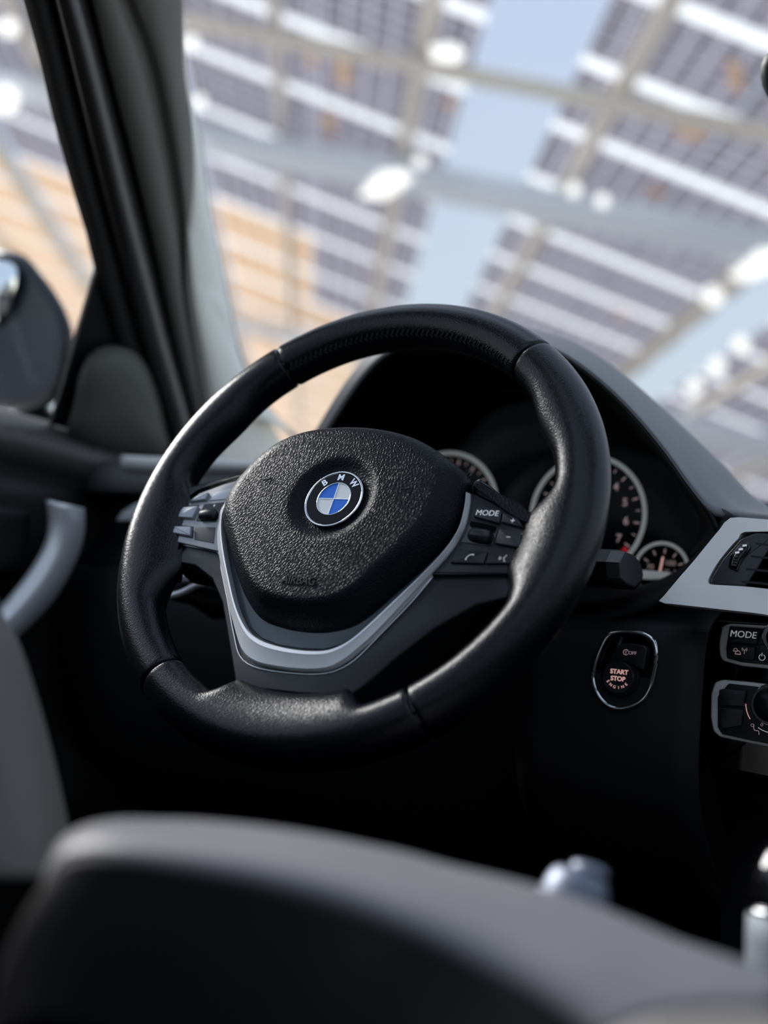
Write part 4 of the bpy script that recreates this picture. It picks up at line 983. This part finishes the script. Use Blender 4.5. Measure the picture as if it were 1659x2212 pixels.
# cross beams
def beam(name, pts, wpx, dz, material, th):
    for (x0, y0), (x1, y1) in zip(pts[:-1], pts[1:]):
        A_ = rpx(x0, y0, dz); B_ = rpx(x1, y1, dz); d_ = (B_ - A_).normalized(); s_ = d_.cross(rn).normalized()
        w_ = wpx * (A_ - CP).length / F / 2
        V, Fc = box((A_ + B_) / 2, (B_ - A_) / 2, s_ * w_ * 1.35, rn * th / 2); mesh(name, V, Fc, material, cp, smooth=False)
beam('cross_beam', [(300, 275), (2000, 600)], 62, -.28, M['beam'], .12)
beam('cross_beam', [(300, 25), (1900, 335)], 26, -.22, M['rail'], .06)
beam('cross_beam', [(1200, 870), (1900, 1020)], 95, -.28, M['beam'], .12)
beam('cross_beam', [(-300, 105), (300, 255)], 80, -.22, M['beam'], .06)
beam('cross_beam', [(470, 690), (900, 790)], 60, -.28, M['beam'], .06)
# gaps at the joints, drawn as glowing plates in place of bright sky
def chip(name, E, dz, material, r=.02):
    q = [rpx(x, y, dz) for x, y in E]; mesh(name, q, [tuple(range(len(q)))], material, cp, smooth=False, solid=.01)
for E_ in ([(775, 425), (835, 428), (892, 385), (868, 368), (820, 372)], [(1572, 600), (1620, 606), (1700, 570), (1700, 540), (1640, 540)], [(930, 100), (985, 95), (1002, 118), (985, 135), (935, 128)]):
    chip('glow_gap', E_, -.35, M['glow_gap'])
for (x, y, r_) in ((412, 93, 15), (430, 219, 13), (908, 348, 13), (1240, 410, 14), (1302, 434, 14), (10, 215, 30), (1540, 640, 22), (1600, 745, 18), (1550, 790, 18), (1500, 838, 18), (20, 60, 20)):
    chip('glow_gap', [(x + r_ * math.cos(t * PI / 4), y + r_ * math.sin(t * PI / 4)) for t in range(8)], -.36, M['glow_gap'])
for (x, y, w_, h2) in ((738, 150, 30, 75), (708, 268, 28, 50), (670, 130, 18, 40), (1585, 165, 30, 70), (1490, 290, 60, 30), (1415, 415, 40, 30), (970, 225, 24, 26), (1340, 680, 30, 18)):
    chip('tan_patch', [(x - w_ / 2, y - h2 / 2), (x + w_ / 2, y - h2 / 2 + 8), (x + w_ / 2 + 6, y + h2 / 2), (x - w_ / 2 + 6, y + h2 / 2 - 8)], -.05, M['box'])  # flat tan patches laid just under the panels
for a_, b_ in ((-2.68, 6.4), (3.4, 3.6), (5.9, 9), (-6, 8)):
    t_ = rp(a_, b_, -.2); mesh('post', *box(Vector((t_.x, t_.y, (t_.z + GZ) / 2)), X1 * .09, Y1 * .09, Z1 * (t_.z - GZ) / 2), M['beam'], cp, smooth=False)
==
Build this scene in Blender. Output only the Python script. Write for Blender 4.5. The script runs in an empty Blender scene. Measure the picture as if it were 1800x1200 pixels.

> [Stated goal]:
Begin at the line containing "Write part 4", end at the line containing "t_ = rp(a_, b_, -.2);", and reproduce every line in that range exactly, both ends included.

> [Response to this exercise]:
Write part 4 of the bpy script that recreates this picture. It picks up at line 983. This part finishes the script. Use Blender 4.5. Measure the picture as if it were 1659x2212 pixels.
# cross beams
def beam(name, pts, wpx, dz, material, th):
    for (x0, y0), (x1, y1) in zip(pts[:-1], pts[1:]):
        A_ = rpx(x0, y0, dz); B_ = rpx(x1, y1, dz); d_ = (B_ - A_).normalized(); s_ = d_.cross(rn).normalized()
        w_ = wpx * (A_ - CP).length / F / 2
        V, Fc = box((A_ + B_) / 2, (B_ - A_) / 2, s_ * w_ * 1.35, rn * th / 2); mesh(name, V, Fc, material, cp, smooth=False)
beam('cross_beam', [(300, 275), (2000, 600)], 62, -.28, M['beam'], .12)
beam('cross_beam', [(300, 25), (1900, 335)], 26, -.22, M['rail'], .06)
beam('cross_beam', [(1200, 870), (1900, 1020)], 95, -.28, M['beam'], .12)
beam('cross_beam', [(-300, 105), (300, 255)], 80, -.22, M['beam'], .06)
beam('cross_beam', [(470, 690), (900, 790)], 60, -.28, M['beam'], .06)
# gaps at the joints, drawn as glowing plates in place of bright sky
def chip(name, E, dz, material, r=.02):
    q = [rpx(x, y, dz) for x, y in E]; mesh(name, q, [tuple(range(len(q)))], material, cp, smooth=False, solid=.01)
for E_ in ([(775, 425), (835, 428), (892, 385), (868, 368), (820, 372)], [(1572, 600), (1620, 606), (1700, 570), (1700, 540), (1640, 540)], [(930, 100), (985, 95), (1002, 118), (985, 135), (935, 128)]):
    chip('glow_gap', E_, -.35, M['glow_gap'])
for (x, y, r_) in ((412, 93, 15), (430, 219, 13), (908, 348, 13), (1240, 410, 14), (1302, 434, 14), (10, 215, 30), (1540, 640, 22), (1600, 745, 18), (1550, 790, 18), (1500, 838, 18), (20, 60, 20)):
    chip('glow_gap', [(x + r_ * math.cos(t * PI / 4), y + r_ * math.sin(t * PI / 4)) for t in range(8)], -.36, M['glow_gap'])
for (x, y, w_, h2) in ((738, 150, 30, 75), (708, 268, 28, 50), (670, 130, 18, 40), (1585, 165, 30, 70), (1490, 290, 60, 30), (1415, 415, 40, 30), (970, 225, 24, 26), (1340, 680, 30, 18)):
    chip('tan_patch', [(x - w_ / 2, y - h2 / 2), (x + w_ / 2, y - h2 / 2 + 8), (x + w_ / 2 + 6, y + h2 / 2), (x - w_ / 2 + 6, y + h2 / 2 - 8)], -.05, M['box'])  # flat tan patches laid just under the panels
for a_, b_ in ((-2.68, 6.4), (3.4, 3.6), (5.9, 9), (-6, 8)):
    t_ = rp(a_, b_, -.2); mesh('post', *box(Vector((t_.x, t_.y, (t_.z + GZ) / 2)), X1 * .09, Y1 * .09, Z1 * (t_.z - GZ) / 2), M['beam'], cp, smooth=False)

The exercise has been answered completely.